Traditional ploughs from ancient times to the 19th century

With the domestication of horses and cattle mankind perceived the potentialities of animal drawn implements which increased the size of the land area that could be farmed (fig 5). After 1,000 BC iron started to be used in ploughs, enabling tillage of harder, more compacted soils. Farmers continued to till the land with traditional ploughs, which were not unlike those used in Roman times, right up until the beginning of the 19th century. In the south of Italy they used a mule-drawn single-prong plough (fig 6); in central Italy the land was tilled with a ”symmetrical plough” which shifted the soil on both of its sides (fig 7) or with an “asymmetrical plough” which moved the soil on one side only but penetrated deeper into the earth (fig 8).

 

 

Modern ploughs

Traditional ploughs were beset with defects. They could not plough at any real depth and they needed constant maintenance because soil stuck to their wooden parts. The Industrial Revolution led to the next technological step forward and, although the first modern ploughs appeared in England, the real breakthrough came in America with its much heavier soil; an Illinois blacksmith named John Deere built the first steel blade plough in 1837 (fig. 9), and shortly thereafter James Oliver patented the chilled plough (fig. 10). In a few years these manufacturers would become world leaders, creating a new industrial panorama alongside the American agricultural landscape (fig. 11).

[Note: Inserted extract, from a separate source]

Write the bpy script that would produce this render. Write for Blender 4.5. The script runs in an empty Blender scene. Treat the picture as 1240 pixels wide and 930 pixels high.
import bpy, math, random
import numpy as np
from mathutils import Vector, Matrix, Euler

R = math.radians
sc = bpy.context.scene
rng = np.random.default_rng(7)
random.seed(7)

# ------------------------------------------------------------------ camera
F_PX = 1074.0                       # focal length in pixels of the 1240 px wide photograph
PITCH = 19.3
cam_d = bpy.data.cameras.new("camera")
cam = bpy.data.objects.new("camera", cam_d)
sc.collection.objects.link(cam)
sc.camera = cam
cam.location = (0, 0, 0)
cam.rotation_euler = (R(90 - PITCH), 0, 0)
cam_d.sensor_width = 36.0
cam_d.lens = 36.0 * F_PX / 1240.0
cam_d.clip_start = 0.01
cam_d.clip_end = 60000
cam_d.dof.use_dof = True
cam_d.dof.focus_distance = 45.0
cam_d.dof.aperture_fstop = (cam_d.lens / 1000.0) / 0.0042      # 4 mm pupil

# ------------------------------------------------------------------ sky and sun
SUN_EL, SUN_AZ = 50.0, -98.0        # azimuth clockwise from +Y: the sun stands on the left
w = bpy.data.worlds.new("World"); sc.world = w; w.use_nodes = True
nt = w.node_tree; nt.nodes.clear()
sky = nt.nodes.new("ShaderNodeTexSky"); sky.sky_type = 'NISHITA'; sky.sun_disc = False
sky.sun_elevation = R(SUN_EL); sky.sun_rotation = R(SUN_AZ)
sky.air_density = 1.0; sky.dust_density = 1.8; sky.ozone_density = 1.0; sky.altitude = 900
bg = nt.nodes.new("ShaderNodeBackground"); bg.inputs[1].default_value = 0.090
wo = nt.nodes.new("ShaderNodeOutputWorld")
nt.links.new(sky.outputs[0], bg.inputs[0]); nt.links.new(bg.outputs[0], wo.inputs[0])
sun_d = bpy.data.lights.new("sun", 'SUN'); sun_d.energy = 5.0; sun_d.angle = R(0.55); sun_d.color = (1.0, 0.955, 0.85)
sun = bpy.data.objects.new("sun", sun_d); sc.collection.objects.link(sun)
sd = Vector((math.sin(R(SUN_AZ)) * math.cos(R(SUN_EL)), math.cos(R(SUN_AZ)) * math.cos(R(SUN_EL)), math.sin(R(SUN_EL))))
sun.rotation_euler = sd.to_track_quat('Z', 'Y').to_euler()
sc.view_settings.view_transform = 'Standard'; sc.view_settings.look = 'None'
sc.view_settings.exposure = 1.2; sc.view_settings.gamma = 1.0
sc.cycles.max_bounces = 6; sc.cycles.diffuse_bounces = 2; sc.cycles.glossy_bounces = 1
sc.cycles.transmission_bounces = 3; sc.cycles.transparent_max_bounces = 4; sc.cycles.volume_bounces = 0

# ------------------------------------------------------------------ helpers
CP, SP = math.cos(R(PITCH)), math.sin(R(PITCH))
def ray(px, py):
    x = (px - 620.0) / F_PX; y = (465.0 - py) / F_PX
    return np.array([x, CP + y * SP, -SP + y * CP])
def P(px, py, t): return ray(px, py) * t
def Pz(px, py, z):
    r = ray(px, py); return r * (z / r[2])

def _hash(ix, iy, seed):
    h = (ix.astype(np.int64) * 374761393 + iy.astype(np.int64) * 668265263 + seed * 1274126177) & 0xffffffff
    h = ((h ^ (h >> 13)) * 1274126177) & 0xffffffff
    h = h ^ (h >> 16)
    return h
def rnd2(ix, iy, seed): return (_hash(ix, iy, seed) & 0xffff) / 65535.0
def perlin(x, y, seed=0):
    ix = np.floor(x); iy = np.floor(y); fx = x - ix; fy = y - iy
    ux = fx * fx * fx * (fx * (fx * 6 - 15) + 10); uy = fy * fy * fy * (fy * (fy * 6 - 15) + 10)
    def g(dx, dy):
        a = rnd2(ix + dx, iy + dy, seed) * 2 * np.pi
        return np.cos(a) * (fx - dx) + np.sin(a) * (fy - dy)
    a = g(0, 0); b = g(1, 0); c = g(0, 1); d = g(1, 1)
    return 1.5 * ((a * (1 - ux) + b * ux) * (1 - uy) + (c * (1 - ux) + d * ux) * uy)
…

Modern ploughs in central Europe and Italy

Following the example of the British and Americans, who by now mainly used modern equipment (fig. 12), continental Europe also began to produce new ploughs. One of the most important factories was that of Rudolph Sack, founded in 1863 in Plagwitz, near Lipsia (fig. 13). At the end of the nineteenth century, experimentation with new equipment in central Italian farms (fig. 14) also stimulated Italian companies, such as Ansaldo (fig. 15), to produce equipment for the domestic market.

 

The motorization of agriculture

A problem still remained after ploughs had been modernized: the poor performance of animal traction. An early solution was to use enormous steam locomotives (fig. 16) that drew the ploughs with steel ropes from one side of the field to the other, known as funicular ploughing. The engravings of the time show cleared fields (fig. 17) and anticipate the fallout that motorization would have on the agricultural landscape: the felling of the trees in the fields, to be used as stakes for screws. The discovery of large oil deposits in 1901 led to the development of the internal combustion engine, which was lighter and performed better than the old steam engines. Shortly thereafter, Henry Ford put into production the Fordson, the first mass-produced tractor, with an endothermic petrol engine (fig. 18). During the First World War these first tractors were imported into Italy, and they can be seen at work in vintage photos (fig. 19), in the traditional landscapes that were soon to be simplified by the motorization of agriculture.